Better yet, let's go for a ride.


  1. I LOVE your pie plate! Nice video, looked like a fun ride.

    Just tell the ones that call you odd, "AYHSMPC". Also keep in mind, sometimes when you're being called 'odd' or 'different' it's a compliment.

    I know that when I say it to someone, I mean it as a compliment and as an admiration of their uniqueness.

    Normal is a setting on a hair dryer, honey. Keep your chin up and dare to be different. Because much like cows, nobody likes sheep. XO

  2. Careful miss babble on. You'll get on BSYNC's bad side for advocating bicycle helmet use. He thinks they have value only as a fashion item during "Fredly" activities.

  3. That birthday suit is at one end of the spectrum, the egg box helment is at the other....
    That egg-box thing is actually an inverted "plant and forget" planter for re-afforestation projects, complete with fertilizer incorporated in it's papier-mache. An image of planted doofii springs to mind, their legs waving in the breeze, bit like a baobab.
    But as a helment? No.

    A case of Thirsty Beaver did you say? Oh yes please.

  4. Nebraska Bike Commuter (non DWI edition)24 July 2013 at 14:56

    As a former Mr. Bicycle Fix-it Guy, I have closely examined the damage pictures and will try to be helpful.

    What obviously happened was that your derailleur came completely loose and got dragged around the gear cluster by the chain. What's not obvious is why. More picture angles might help, but as far as I can see - and there isn't a picture angle that shows it clearly - the derailleur hanger stayed put, which leads me to believe that the derailleur fixing bolt simply worked itself loose.

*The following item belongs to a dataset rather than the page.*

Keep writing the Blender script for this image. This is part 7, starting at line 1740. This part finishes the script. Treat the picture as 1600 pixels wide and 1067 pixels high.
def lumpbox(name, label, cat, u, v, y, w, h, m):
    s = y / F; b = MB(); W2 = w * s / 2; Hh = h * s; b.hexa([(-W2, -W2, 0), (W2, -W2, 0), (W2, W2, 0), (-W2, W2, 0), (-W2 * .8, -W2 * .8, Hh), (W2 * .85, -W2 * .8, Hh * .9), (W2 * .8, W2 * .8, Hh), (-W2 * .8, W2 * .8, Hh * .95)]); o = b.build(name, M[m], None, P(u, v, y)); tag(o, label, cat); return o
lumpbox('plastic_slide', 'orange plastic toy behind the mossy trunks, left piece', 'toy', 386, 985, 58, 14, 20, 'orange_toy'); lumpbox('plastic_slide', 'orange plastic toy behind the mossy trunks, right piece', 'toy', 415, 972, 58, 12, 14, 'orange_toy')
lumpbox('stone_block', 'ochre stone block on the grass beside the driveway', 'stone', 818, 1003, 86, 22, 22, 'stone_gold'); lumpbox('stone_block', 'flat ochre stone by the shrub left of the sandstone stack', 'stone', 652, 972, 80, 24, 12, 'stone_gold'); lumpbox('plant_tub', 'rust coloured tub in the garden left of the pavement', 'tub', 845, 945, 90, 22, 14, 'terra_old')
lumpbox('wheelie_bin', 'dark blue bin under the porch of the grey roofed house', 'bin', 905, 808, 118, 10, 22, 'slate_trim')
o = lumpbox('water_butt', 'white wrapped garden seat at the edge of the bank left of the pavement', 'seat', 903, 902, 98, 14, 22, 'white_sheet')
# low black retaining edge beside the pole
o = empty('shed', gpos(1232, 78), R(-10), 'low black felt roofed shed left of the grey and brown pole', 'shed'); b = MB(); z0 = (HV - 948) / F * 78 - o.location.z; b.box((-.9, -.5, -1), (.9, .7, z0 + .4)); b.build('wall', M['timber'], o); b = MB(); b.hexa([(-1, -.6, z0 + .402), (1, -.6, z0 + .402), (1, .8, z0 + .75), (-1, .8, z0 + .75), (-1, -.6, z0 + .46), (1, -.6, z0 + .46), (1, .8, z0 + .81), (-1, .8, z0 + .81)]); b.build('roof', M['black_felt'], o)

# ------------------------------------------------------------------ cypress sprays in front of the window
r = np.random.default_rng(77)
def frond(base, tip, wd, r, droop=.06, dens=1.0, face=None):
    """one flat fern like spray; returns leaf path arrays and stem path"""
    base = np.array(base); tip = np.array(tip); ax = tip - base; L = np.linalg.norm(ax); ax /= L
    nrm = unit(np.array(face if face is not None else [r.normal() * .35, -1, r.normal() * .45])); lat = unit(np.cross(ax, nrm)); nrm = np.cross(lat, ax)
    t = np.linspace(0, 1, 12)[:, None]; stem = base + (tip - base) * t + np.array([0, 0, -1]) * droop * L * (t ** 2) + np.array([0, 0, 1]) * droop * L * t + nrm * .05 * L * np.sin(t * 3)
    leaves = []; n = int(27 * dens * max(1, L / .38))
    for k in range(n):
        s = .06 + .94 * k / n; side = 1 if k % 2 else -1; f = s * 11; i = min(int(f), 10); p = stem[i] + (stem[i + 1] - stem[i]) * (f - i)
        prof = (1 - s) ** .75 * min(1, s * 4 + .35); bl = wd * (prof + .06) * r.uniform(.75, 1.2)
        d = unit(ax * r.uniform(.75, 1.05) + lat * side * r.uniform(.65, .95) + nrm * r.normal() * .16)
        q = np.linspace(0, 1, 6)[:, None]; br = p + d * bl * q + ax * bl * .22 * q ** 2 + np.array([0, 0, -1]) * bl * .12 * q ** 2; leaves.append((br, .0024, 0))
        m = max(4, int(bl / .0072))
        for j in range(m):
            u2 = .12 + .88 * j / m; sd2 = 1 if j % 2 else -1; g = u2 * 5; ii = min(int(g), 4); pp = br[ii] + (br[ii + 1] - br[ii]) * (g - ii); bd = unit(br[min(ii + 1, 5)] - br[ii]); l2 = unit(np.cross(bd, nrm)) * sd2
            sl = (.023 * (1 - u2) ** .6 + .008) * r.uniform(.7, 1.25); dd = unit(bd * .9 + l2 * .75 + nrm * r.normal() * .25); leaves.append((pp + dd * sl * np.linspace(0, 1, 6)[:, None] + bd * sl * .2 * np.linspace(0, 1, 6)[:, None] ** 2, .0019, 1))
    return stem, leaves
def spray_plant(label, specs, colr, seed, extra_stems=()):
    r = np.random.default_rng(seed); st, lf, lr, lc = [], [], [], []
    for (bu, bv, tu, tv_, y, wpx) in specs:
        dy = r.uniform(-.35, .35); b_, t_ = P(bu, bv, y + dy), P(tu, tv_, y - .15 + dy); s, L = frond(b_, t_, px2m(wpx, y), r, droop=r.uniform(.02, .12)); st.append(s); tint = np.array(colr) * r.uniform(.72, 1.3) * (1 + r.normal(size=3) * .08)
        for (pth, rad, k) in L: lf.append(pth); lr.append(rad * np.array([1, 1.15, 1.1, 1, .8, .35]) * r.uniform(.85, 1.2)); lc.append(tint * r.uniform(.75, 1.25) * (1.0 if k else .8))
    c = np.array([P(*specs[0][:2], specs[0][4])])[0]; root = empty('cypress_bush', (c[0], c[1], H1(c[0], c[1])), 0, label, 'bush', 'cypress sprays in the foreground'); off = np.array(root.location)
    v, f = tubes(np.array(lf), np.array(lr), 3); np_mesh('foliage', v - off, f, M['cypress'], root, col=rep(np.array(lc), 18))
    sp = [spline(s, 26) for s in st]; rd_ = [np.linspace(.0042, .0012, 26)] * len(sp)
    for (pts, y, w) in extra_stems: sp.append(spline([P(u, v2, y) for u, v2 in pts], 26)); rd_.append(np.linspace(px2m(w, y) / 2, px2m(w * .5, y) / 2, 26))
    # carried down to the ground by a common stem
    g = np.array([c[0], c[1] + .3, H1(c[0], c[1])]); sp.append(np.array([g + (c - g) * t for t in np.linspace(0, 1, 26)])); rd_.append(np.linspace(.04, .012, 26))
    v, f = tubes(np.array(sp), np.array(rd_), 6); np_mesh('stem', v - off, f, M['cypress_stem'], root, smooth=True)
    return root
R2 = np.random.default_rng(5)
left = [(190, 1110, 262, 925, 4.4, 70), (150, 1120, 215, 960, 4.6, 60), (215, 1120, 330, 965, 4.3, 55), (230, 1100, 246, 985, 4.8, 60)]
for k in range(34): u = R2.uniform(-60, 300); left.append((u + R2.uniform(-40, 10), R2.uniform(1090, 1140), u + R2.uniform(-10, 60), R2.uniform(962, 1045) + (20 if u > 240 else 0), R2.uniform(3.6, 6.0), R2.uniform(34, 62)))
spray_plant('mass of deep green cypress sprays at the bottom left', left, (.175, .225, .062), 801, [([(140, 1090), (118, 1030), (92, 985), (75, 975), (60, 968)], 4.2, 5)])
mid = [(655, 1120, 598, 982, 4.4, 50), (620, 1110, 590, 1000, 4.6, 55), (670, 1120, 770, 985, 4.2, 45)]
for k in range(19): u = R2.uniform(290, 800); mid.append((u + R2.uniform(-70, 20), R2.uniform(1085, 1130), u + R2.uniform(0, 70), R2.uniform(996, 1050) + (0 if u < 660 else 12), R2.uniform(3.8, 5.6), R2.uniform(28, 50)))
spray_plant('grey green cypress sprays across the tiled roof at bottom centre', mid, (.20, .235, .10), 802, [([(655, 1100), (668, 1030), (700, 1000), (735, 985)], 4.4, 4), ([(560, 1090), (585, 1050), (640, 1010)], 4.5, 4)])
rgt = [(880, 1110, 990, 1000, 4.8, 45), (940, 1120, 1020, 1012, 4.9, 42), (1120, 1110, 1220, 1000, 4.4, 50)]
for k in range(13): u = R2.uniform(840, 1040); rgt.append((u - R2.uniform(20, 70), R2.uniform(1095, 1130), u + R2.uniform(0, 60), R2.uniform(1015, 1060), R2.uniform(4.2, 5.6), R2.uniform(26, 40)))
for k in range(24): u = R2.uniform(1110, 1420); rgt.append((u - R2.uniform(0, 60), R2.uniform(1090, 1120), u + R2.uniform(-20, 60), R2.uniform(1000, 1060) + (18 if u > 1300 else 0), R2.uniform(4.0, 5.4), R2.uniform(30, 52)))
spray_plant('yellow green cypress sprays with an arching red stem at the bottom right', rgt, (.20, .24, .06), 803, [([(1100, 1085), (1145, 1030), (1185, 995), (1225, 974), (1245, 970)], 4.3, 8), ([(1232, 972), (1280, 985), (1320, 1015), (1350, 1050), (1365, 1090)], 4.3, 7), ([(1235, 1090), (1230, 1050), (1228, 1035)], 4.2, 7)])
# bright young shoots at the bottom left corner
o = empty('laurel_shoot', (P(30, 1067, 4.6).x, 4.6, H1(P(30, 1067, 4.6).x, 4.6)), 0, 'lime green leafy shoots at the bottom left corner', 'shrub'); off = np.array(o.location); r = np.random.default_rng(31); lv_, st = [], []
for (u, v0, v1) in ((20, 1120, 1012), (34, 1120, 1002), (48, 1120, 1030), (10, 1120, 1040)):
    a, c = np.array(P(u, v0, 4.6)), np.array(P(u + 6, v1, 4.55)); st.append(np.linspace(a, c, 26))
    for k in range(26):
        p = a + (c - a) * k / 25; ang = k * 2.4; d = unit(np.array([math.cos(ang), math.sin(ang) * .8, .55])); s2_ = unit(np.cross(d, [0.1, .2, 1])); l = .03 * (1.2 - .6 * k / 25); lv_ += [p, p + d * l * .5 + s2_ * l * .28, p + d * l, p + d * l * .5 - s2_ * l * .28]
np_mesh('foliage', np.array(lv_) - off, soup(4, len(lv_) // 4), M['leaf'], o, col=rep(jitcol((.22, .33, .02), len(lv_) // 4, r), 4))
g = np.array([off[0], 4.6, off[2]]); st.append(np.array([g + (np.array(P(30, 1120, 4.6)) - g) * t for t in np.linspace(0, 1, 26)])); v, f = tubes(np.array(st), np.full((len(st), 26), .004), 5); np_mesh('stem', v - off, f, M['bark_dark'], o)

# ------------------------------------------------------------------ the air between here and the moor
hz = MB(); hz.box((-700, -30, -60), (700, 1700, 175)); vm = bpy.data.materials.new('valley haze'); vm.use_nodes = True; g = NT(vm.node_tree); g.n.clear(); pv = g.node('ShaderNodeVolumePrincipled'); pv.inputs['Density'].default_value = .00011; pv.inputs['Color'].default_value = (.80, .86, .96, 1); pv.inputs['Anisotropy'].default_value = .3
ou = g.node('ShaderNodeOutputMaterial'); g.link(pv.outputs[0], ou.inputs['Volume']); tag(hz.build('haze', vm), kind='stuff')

That's something I've seen happen only once or twice in many many years, and always caught before working completely out. I would also have expected it to give you more trouble with shifting before it went bang, to the point of it actually being unrideable, but I suppose I've seen stranger things... can't think of any off the top of my head... I'm not sure that this is the definitive answer, but from what I can see it makes sense to me.

    Anyway, as I hinted at, this is something that almost never/ever happens, and may be overlooked by even competent mechanics; i.e. it's usually taken for granted that you tighten that particular bolt, and it stays put.

    BTW, I like your spoke protector. Not sure it would save the day if it happened again though.

    1. The spoke protector might not save the day, but it would give my beautiful wheel the Dutch courage it needs to embrace its fate with grace.

      Yeah, the hanger stayed put, though it snapped in half at some point. The bolt which goes through the hangar was tight. Ed is still shaking his head.

      Fucking gremlins.

  5. I don't know Babble On, NBC is right about the picture angles being not too helpful but it looks to me like you sheared off your derailleur hanger...

  6. ...sorry to see that...glad it didn't take you down...

  7. Sorry for your miss fortune, but that pie plate hack is awesome. Gonna have to keep my eyes peeled for interesting pie plating materials. Don't know why it never occurred to me before, trashy cyclist that I am. =)

  8. Happy Birthday, Babble. Hope it's the best ever.

  9. Hi Babble, I got sent some stuff about some bikes yesterday and it really made me smile. It also made me think of you for some reason, so I made a note to send a note to you about the post I wrote about the note I got. If you want more sense than that, check out

    Still loving the blog, S

  10. Sorry about the bike troubles. Like the pie plate but agree a Thirsty beaver is always prefered.